There’s a veritable laundry list of rationalizations file sharers offer to excuse this theft. “CDs only cost a few cents to produce,” they complain, as if music wrote, recorded, promoted, and distributed itself. They promise, “I would buy music if I could afford it,” as if not having enough money to purchase a good entitled one to take it without paying. “Most CDs have one good song and a dozen tracks of dreck,” they assert, indicating both poor taste in music and a belief that record labels have no right to determine how to package and sell their own property. “Record companies exploit artists,” they intone as they bilk artists out of their deserved royalties. Some offer their opinion that “CDs just aren’t worth $17,” revealing with this sentiment alone the extent of their appreciation for music, an unwillingness to make the minimal effort required to find lower prices, and a bizarre notion that they should steal any product that does not satisfy their own arbitrary price ceilings.

Then comes the classic anti-business argument, stated quite succinctly in a pamphlet on the Simpsons episode where Homer gets an illegal cable hookup: “Myth: Cable piracy is wrong. Fact: Cable companies are big faceless corporations which makes it okay!” Replace the word “cable” with “music” and you’ve got one of the Kazaa crowd’s staple talking points. In the real record industry competition is intense, careers are tenuous, profit margins are mediocre and growth is slow or stagnant. And even if this weren’t the case, at which point does a company become large enough to loot without remorse or guilt? Why do success and riches condemn companies and artists to have their profits eaten away in an online free-for-all?

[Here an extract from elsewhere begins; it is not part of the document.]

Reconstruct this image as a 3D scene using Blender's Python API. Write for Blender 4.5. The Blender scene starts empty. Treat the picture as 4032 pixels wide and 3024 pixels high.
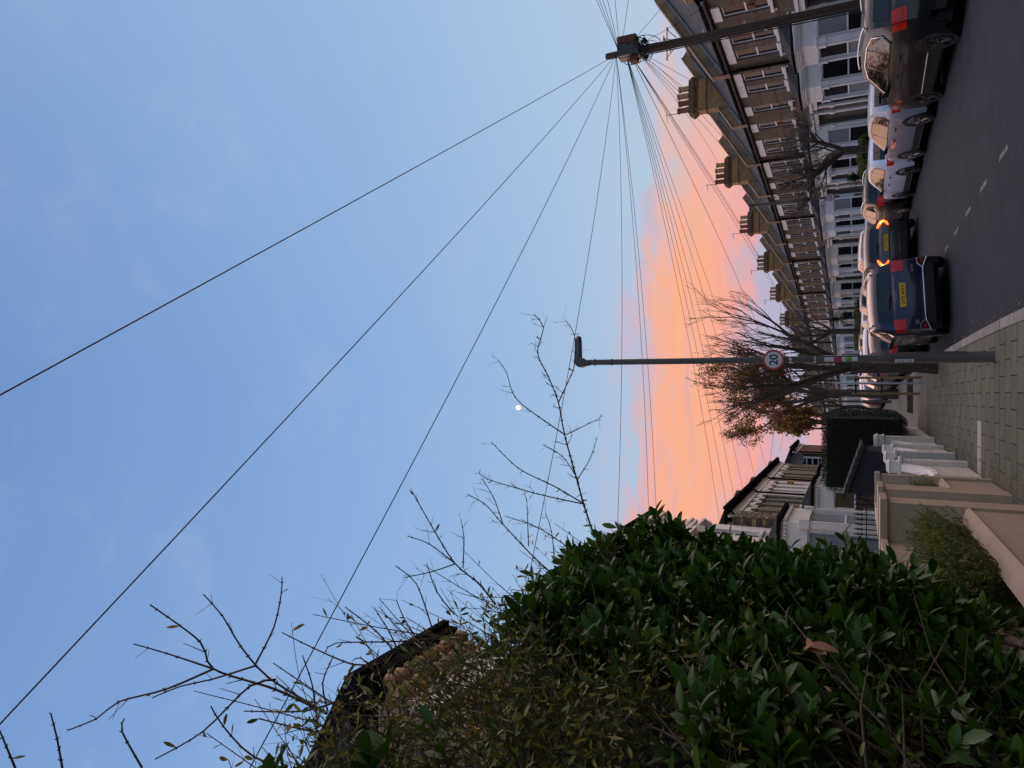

Some have even gone so far as to claim that the record industry is a price-fixing cartel, and cast downloading music as a sort of vigilante justice. Where is the Justice Department’s Antitrust Division on this anyway? They’ve shown their penchant for tilting at media “monopoly” windmills in their case against Microsoft, so if a cartel really existed, one would expect them to bring down the legal hammer on the record companies. 

When all else fails, file-sharing advocates resort to blaming the victim. They explain that revenue losses to piracy are really the industry’s fault. You see, record companies haven’t “updated their business model,” or “come to grips with the reality of MP3s.” I doubt that record companies have any problem with the idea of MP3s as such, but the viable business model that can compete with “free and easy to get” simply does not exist. Even Apple’s iTunes, the most successful pay-to-download service so far, is a loss leader, and only makes money for the company by driving sales of the iPod portable MP3-player.

Decentralized, peer-to-peer file sharing programs like Kazaa left the RIAA with no choice but to pursue legal action against individual offenders. For this, they have been accused of using an unfair legal cudgel to bully defendants into submission. But the RIAA doesn’t have to offer amnesty to anyone who signs an agreement promising to delete pirated songs and not to illegally share music. That they do shows they are more interested in preventing further piracy than punishing past offenders or recovering monetary damages.

To put the Pepsi ad in perspective, Annie Leith, who happily promised to keep on downloading music, will have to consume an average of 2,880 20-oz. bottles of Pepsi by March 31 to win enough free downloads from iTunes to equal the 960 songs the RIAA sued her for pirating with Kazaa. Additionally, iTunes will be covering the cost of each song. No wonder the RIAA applauded the commercial.
 
In the end, Hugh Prestwood, a country music songwriter, has crystallized the most important point about music piracy in his address to file-sharers: “…You have unthinkingly devalued songs to the extent that you perceive them as trifles - something of little value to be partaken and enjoyed at no cost.” The belief that one can—or even deserves—to get something for nothing is by far the most insidious lie perpetuated by online file-sharing. The RIAA has every right to fight it tooth, nail, and gavel.